Sunday, October 7, 2012

Nutella for Breakfast

October 3

You know it's going to be a good day when you get to breakfast and there are packets of nutella for you to eat (and stash away for later). There is hardly a thing in this world better than a warm croissant with nutella spread on it, I'll be honest. So we started out our day on Wednesday by going to see the Bayeux Tapestry. I've never really learned about it, to be honest, but apparently it's a pretty big deal. It was created in the 1070s and was a giant long depiction of the story of William the Conquerer. I thought it would be an actual tapestry, but really it was just a piece of cloth that was about 70 meters long and the story is sewn in with a lot of precision and detail. The audio guide that we got to listen to was saying that it is believed that one woman, the sister of William, did the whole thing. Which would suck. That thing is huge and has so many figures with individual faces and features that it would literally take my entire life. But kudos to that lady. Crazy but whatever. So then after we got done seeing the tapestry we went to Giverny and got to see Monet's gardens. That place was beautiful! There were beautiful, exotic flowers literally everywhere and the pond area was just breathtaking with all of the lilies and the trees.
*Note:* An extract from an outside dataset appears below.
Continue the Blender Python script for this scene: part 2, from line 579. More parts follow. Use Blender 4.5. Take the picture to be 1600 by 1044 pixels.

Unfortunately, though, it was pouring the day we went so we were all very soggy and cold, but it made the gardens even greener, I thought, so I wasn't too sad about it.

October 4

Well this was another soggy day, but that's something I'm going to have to get used to if I'm going to be living in the city of frigid rain for the next two months. We have had so many activities every day that I am too tired to write in this... fantastic... blog so then I get behind and then I get all stressed about writing so much so I'm just gonna have to do this in sections. Stupid blog. Stupid procrastination. But anyways. So Thursday. On Thursday we started out by going to the Beaumont-Hamel Newfoundland War Memorial where the Canadians have preserved some trenches from WWI that we were able to go in and see. They were mostly grown in, but some were still deep enough that you couldn't see over them or see the German war trenches on the other side of the field. What was sad to me was the guide was saying that there are over 200 dead soldiers still under the ground that have never been recovered and that they are never going to try to recover them, they just want to let them rest in piece. It's such a sad thought to me that these young men died without anyone ever even bothering to pick up their bodies and take them off the battlefield. But that's the ugliness of war that I don't think I'll ever understand.